Arcade Fire, though, reminded that the real reason they’ve become a festival draw is less the high-concept antics and more because of how shout-ready their songs are. The Montreal-based group – featuring the six official members and a handful of guest musicians including…hey, was that Owen Pallet? – had the field in front of them singing the words to the shuffling “The Suburbs,” and just had them plain shouting throughout most of their songs. On the theatric “Neighborhood #1 (Tunnels), the opening track on the breakthrough album that came out a decade ago that started the push towards where they are now, nearly every person on stage engaged in wordless hollering. As did the audience, who kept it up even after the song finished.

Balancing out the anthemic moments were the outfit’s recent shift towards more dance-leaning material. Arcade Fire have always kept one eye on the floor since their debut, but they edged even closer on last year’s Reflektor, which featured James Murphy (formerly of LCD Soundsystem) handling production. They opened the night with the title track from that album, a horn-assisted shuffle featuring squelchy acid-house electronics, and later copped a Michael-Jackson strut for “We Exist.” These songs didn’t prompt as much outright celebration as they did easy-going shuffling from the crowd…save for the wide-eyed sounds of “Sprawl II (Mountains Beyond Mountains),” sung by Régine Chassagne and one of Arcade Fire’s best songs.

Still, they are a group who excel when they aim for shout-along moments, lead singer Win Butler using his personal brand of brooding charisma to rev up punters.
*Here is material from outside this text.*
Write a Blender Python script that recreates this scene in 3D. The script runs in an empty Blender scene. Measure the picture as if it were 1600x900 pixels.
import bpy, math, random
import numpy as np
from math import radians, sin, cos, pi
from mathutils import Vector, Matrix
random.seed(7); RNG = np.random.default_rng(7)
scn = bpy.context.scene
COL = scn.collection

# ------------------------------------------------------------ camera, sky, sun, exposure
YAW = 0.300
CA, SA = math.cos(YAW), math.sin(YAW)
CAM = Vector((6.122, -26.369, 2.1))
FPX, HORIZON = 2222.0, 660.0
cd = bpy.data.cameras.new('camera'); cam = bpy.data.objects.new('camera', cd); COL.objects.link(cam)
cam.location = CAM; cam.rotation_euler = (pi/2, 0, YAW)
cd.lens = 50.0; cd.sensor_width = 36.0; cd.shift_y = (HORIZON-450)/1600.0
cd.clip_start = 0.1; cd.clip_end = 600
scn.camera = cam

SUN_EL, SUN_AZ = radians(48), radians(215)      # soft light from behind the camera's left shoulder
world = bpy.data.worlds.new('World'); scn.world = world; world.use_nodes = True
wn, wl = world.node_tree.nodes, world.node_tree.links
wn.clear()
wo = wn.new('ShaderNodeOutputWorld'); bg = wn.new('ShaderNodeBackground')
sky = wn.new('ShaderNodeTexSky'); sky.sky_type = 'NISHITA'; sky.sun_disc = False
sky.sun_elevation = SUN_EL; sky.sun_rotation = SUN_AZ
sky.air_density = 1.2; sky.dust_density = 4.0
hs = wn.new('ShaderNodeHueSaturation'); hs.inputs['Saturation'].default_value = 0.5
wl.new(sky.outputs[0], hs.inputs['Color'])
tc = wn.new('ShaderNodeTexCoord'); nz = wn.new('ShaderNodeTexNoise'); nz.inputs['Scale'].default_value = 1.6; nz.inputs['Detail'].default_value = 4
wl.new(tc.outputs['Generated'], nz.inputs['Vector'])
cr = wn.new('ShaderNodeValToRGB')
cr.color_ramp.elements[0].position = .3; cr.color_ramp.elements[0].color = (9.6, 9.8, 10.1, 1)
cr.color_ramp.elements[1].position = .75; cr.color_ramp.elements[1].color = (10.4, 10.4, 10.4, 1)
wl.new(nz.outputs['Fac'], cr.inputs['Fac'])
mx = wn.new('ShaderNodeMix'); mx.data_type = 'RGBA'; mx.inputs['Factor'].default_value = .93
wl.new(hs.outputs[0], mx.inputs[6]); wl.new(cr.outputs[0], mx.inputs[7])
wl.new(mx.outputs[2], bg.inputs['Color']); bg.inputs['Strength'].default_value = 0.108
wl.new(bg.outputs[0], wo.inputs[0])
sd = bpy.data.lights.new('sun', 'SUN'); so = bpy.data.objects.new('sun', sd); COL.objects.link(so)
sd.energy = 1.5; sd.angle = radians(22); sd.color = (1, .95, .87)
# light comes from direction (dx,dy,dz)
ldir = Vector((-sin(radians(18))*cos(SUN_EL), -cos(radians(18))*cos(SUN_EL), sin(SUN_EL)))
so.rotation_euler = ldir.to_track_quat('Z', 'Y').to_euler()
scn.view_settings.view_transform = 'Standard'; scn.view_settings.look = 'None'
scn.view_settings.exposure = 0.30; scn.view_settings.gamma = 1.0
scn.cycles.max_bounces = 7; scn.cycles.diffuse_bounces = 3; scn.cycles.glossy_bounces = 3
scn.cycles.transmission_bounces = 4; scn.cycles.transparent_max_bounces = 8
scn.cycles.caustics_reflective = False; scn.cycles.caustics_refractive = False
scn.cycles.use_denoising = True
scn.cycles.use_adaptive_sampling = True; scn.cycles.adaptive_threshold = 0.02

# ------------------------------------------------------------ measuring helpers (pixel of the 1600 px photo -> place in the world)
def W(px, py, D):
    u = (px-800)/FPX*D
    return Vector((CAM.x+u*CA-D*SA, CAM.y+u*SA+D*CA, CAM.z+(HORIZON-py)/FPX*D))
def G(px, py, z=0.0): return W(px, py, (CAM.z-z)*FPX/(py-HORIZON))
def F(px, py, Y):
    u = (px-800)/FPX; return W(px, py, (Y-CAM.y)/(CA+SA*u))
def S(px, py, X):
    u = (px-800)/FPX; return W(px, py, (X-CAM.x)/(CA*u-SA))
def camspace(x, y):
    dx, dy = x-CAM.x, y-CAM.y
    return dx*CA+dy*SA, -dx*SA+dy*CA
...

The mournful hop of “The Suburbs” served as a way for fans to start getting into the singing mood, before ripping into the tumbling “Ready To Start,” which had a large chunk of the audience screaming and hopping around. Soon after was the group’s finest moment, “No Cars Go,” an urgent number bordering on sea shanty that riled the crowd up even more. It was these instances that made the eye-brow raising stuff easier to digest, and made it clear why these guys have turned into a globally sought-after festival headliner.